Thirty-one former federal judges urged the US Supreme Court to reject President Donald Trump’s attempts to use emergency powers to impose sweeping, world-wide tariffs.
The judges, appointed by Republican and Democrat presidents, said Friday in an amicus brief that most of the tariffs exceeded presidential authority to “regulate” imports. The Trump administration is also wrong, the judges said, that courts have no power to review his determination that a national emergency warrants the tariffs.
“If the President can exercise these powers at any time solely by saying that such an emergency exists, the balance of powers so thoughtfully embedded in our Constitution will become dangerously unstable,” the brief signed by the judges said.
While it’s not uncommon for former judges to submit amicus briefs in federal cases, Friday’s filing was unusual both for the number of judges willing to sign on and the high-profile policy dispute at the center of the case.
Tariffs have become Trump’s signature economic policy, and his administration has sought to pressure the judiciary to uphold them. Solicitor General D. John Sauer argued in a brief last month the tariffs were necessary to rectify “country-killing trade deficits.”
Trump himself has said he may attend oral arguments on Nov. 5. In public comments, he has oscillated between dire warnings of a second Great Depression should the Supreme Court rule against him and praise for the effects of tariffs the lower court allowed to remain in place during his appeal.
“THE STOCK MARKET IS STRONGER THAN EVER BEFORE BECAUSE OF TARIFFS!” Trump wrote Friday on his social media site, Truth Social.
Judges’ Briefs
This isn’t the first time former federal judges have weighed in on a case involving Trump or other high profile matters.
Judge J. Michael Luttig, a George H.W. Bush appointee who has become a prolific amicus filer, submitted a brief last year as the Supreme Court was weighing Trump’s presidential immunity arguments.
In December, six former federal judges filed a brief in support of a Federal Circuit judge who was suspended from her duties over concerns about her cognitive abilities.
The judges’ brief comes amid rising tensions between Trump and the federal judiciary, as judges weigh dozens of legal challenges to the administration’s policies.
Many of those challenges have already reached the high court’s emergency docket. The tariffs case will be the first to come to the court for arguments on the merits.
Judges across the US have scolded federal government lawyers for making false or contradictory statements in court.

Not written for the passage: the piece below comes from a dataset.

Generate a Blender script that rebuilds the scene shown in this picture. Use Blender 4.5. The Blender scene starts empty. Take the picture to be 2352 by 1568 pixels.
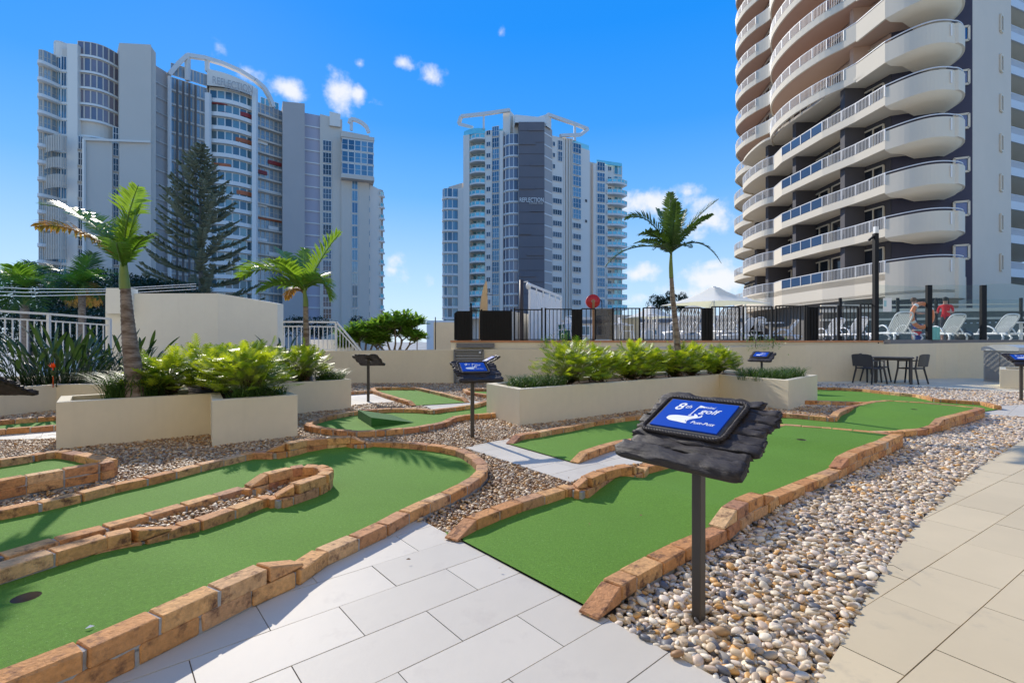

The chief judge of Washington’s federal trial court found he had probable cause to hold the government in contempt for disobeying a court order in a deportation case. Another judge overseeing the habeas petition of a wrongfully deported Salvadoran man has repeatedly criticized shifting and incomplete answers she’s received from the administration.
Trump and his allies have publicly blasted judges, and at times their family members, in responses to rulings against him. In March, the attacks prompted a rare rebuke from Chief Justice John Roberts after Trump and congressional Republicans called for the impeachment of a federal judge in DC who temporarily blocked the administration’s efforts to deport noncitizens under a wartime powers act.
The case is Learning Resources, Inc. v. Trump, U.S., No. 24-1287, brief filed 10/24/25.